Aristipo, relata Jenofonte, le dijo una vez a Sócrates: «No me reduzco a nación alguna. Soy extranjero en todas». ¿Por qué el filósofo se reivindicó apátrida? Porque sin nacionalidades, ciudadanías, adscripciones a tal o cual comunidad, la posición del ser humano en cuanto tal, desnudo ante el poder, plantea el desafío político fundamental. Era de Cirene, en la actual Libia, donde la muerte hoy es rutina y de donde miles tienen que huir cada día. Como los libios que nuestra capitana rescato del mar. Los nacionalistas suelen justificar su propia bajeza imaginando a los migrantes como inferiores, incluso culturalmente. No creo que muchos nacionalistas italianos sepan lo mucho que su «cultura nacional» le debe a libios como el gran Aristipo de Cirene. Siglos más tarde, Plutarco de Queronea le escribió a un amigo exiliado una carta, que ha llegado a nosotros con el título Del exilio: «¿Ves en lo alto el infinito éter que sostiene a la tierra en húmedo abrazo? Estas son las fronteras de nuestra patria, y nadie es desterrado ni extranjero en ellas, donde fuego, aire y agua son los mismos y son consejeros y jueces el sol, la luna y el lucero del alba. Rige para todos un solo orden y una sola ley: los solsticios del norte y los del sur, el equinoccio, las Pléyades, los tiempos de la siembra y la cosecha...». Y nosotros, le escribe –«nosotros, los apátridas», asentiría Nietzsche–, «seguimos esa ley al tratar a todas las personas como conciudadanas nuestras». Esta, inscrita en el pasado, será la ley del futuro.

Obras citadas

Fernand Braudel: El Mediterráneo, México, Fondo de Cultura Económica, 1989.
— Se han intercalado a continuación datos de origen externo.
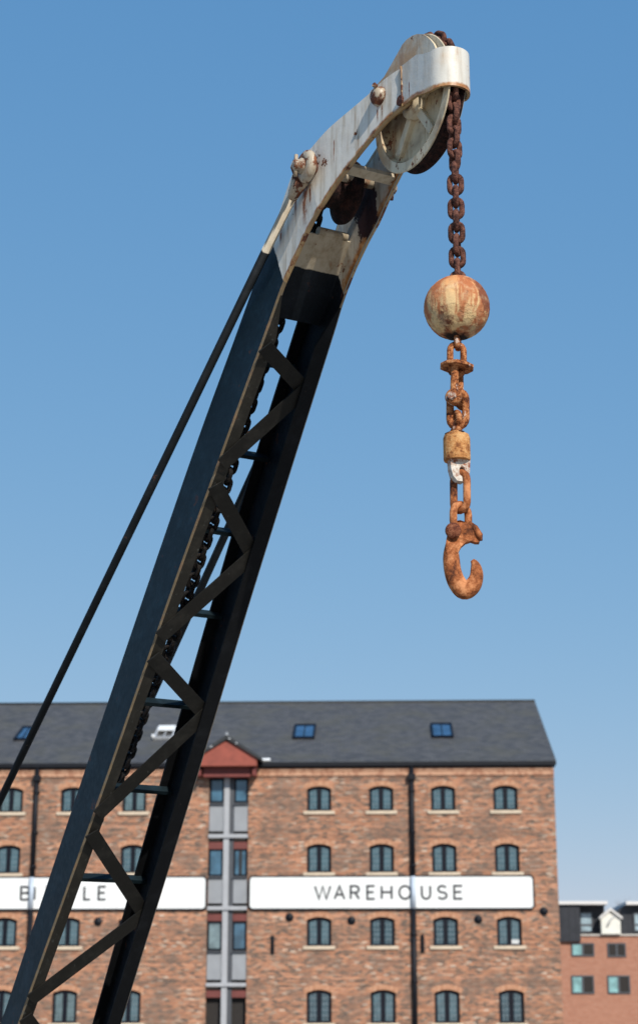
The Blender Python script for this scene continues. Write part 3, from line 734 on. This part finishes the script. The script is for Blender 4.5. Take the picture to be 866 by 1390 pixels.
# rooflights: flat units on the slope
SN = Vector((0, -(zr-zeave), (RB-y0))).normalized(); SLP = Vector((0, RB-y0, zr-zeave)).normalized()
WM = Matrix.Translation(FP) @ Matrix.Rotation(-AL, 4, 'Z'); WI = WM.inverted()
def on_slope(X, Y):
    p = WM @ Vector((0, y0, zeave+EYE)); n = (WM.to_3x3() @ SN); return WI @ hit(X, Y, p, n)
for i, (X0, X1, Ya, Yb) in enumerate(((397, 427, 986, 1004), (586, 616, 984.5, 1002.5), (18, 40, 989, 1006), (208, 235, 989, 1004))):
    a = on_slope(X0, Yb); b = on_slope(X1, Yb); cT = on_slope(X0, Ya)
    w = (b-a).x; h = (cT-a).dot(SLP); cen = a + Vector((w/2, 0, 0)) + SLP*(h/2)
    m = MB(); fr = .10
    for sx_ in (-1, 1): m.obox(cen + Vector((sx_*(w/2-fr/2), 0, 0)) + SN*.05, Vector((fr/2,0,0)), SLP*(h/2), SN*.07)
    for sy_ in (-1, 1): m.obox(cen + SLP*(sy_*(h/2-fr/2)) + SN*.05, Vector((w/2-fr,0,0)), SLP*(fr/2), SN*.069)
    m.obox(cen + SN*.05, Vector((.02,0,0)), SLP*(h/2-fr), SN*.05)
    rl = m.build('rooflight', M_frame if i != 3 else M_lead, ware)
    m = MB(); 
    if i == 3:      # propped open; the light on its sash is painted in as white
        ax = Matrix.Rotation(math.radians(26), 3, 'X'); m.obox(cen + SN*.16 + SLP*h*.22, Vector((w/2-.08,0,0)), SLP*(h*.20), SN*.03); m.build('open_sash', M_sign, rl); rl['label'] = 'rooflight propped open with pale sash'
        m = MB(); m.tube([cen + Vector((-w/2+.0,0,0)) + SN*.06 - SLP*(h/2+.1), cen + Vector((-w/2+.0,0,0)) + SN*.26 - SLP*(h/2+.1)], .07, 8); m.build('vent_cowl', M_sign, rl)
    else:
        m.obox(cen + SN*.045, Vector((w/2-fr,0,0)), SLP*(h/2-fr), SN*.02); m.build('pane', M_skyg, rl)
# windows: built per row height, then placed
def inset(P, cx, zb, w, h, rise, k): return arch(w-2*k, h-2*k, rise*.9, 8, cx, zb+k)
for ri, (zt, zb) in enumerate(ROWS):
    h = zt - zb; w = WW - .01
    fm = MB(); O = arch(w, h-.005, .13, 8); I = arch(w-.23, h-.21, .10, 8, 0, .09)
    def loc(x, z, d): return Vector((x, d, z))
    fm.prism(O, loc, .12, .20, 0, 0, [I[::-1]])
    fm.box(-.10, .10, .117, .20, .085, h-.095)
    fb = MB()
    for sx_ in (-1, 1):
        xa, xb = (.075, w/2-.075) if sx_ > 0 else (-(w/2-.075), -.075)
        for k in (1, 2): xk = xa + (xb-xa)*k/3; fb.box(xk-.011, xk+.011, .128, .15, .07, h-.11)
        nr = 5 if ri else 4
        for k in range(1, nr): zk = .07 + (h-.17)*k/nr; fb.box(xa, xb, .130, .148, zk-.011, zk+.011)
    pm = MB(); pm.prism(arch(w-.06, h-.06, .12, 8, 0, .03), loc, .156, .166)
    sm = MB(); sm.box(-.71, .71, -.09, .115, -.15, -.003)
    am = MB(); R = (w*w/4 + .13**2)/(.26); a0 = math.asin(w/2/R)*1.13; cz = h-R; P = []
    for k in range(11): a = -a0 + 2*a0*k/10; P.append(((R+.005)*math.sin(a), cz + (R+.005)*math.cos(a)))
    for k in range(11): a = a0 - 2*a0*k/10; P.append(((R+.23)*math.sin(a), cz + (R+.23)*math.cos(a)))
    am.prism(P, loc, -.006, .05)
    M0 = [fm.build('window', M_frame), fb.build('glazing_bars', M_barw), pm.build('pane', M_glass), sm.build('sill', M_sill, bevel=.01), am.build('brick_arch', M_arch)]
    for ci, cx in enumerate(COLS):
        f0 = M0[0].copy(); f0.location = (cx, 0, zb+EYE); COL.objects.link(f0); f0.parent = ware
        for q in M0[1:]:
            g_ = q.copy(); COL.objects.link(g_); g_.parent = f0
            if q.name.startswith('pane'):
                vk = (ri*5 + ci*3 + ci*ci) % 7
                if vk in (1, 4): g_.data = q.data.copy(); g_.data.materials[0] = M_glass3 if vk == 1 else M_glass4
        if (ri, ci) == (2, 7) :
            bl = MB(); bl.box(.1, .46, .149, .1545, .06, .30); bl.build('pale_blind', M_sign, f0); f0['label'] = 'arched window with a pale patch in its right casement'
    for q in M0: bpy.data.objects.remove(q)
# bay of stacked windows
xc = (BX0+BX1)/2; P0, P1 = FB(304, 1100)[0], FB(318, 1100)[0]
def zf(Y): return FB(311, Y)[1] + EYE
m = MB(); m.box(P0, P1-.22, .0, .30, EYE+ZG, zf(1057)); m.build('bay_post', M_gryl, ware)
m = MB(); m.box(P1-.215, P1-.02, .10, .30, EYE+ZG, zf(1057)); m.build('bay_post', M_gryd, ware)
m = MB(); m.box(BX0, BX1, .331, .345, EYE+ZG, zf(1041)); m.build('bay_backing', M_int, ware)
def bay_level(Yw0, Yw1, Yl, Yp1, red, pales=()):
    for side, (xa, xb) in enumerate(((BX0+.02, P0-.01), (P1-.01, BX1-.02))):
        z1, z0 = zf(Yw0), zf(Yw1); m = MB(); f = .075
        m.box(xa, xa+f, .10, .20, z0, z1); m.box(xb-f, xb, .10, .20, z0, z1); m.box(xa+f, xb-f, .10, .20, z1-.06, z1); m.box(xa+f, xb-f, .10, .20, z0, z0+.05)
        wf = m.build('bay_window', M_frame, ware)
        m = MB(); m.box(xa+f, xb-f, .15, .17, z0+.05, z1-.06); gm = M_glassb if side not in pales else M_glass2
        m.build('pane', gm, wf)
        if (side, red) == (1, 1):
            m = MB(); m.box((xa+xb)/2-.05, (xa+xb)/2+.06, .08, .148, z0+.05, z1-.06); m.build('door_stile', M_gryl, wf); wf.children[0].data.materials[0] = M_int
        m = MB(); m.box(xa, xb, .06, .20, zf(Yp1), zf(Yl+3)); m.build('bay_panel', M_gry, ware, bevel=.01)
        m = MB(); m.box(xa, xb, -.04, -.01, zf(Yl+2), zf(Yl-.3)); m.box(xa, xb, -.01, .09, zf(Yl+1), zf(Yl)); m.build('handrail', M_gryd, ware)
    m = MB(); m.box(BX0+.01, BX1-.01, -.08, -.012, zf(Yp1+10)+.03, zf(Yp1+4)); m.build('bay_ledge', M_gryl, ware)
    for (xa, xb) in ((BX0+.02, P0-.01), (P1-.01, BX1-.02)):
        m = MB(); m.box(xa, xb, .05, .22, zf(Yp1+24), zf(Yp1+14.5)); m.build('red_lintel', M_redm, ware)
bay_level(1057.5, 1089, 1091, 1129, 0)
bay_level(1153, 1189, 1190.5, 1227, 1)
bay_level(1252, 1290, 1292, 1331, 2, (0,))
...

Jenofonte: Recuerdos de Sócrates, Madrid, Gredos, 1993.

Plutarco: Consejos políticos / Sobre el exilio, Madrid, Alianza Editorial, 2009.

Obras no citadas pero presentes de forma tan obvia como tácita

Tzvetan Todorov: Nosotros y los otros, México, Siglo XXI Editores, 2007.

Friedrich Nietzsche: La gaya ciencia, Madrid, Akal, 2001.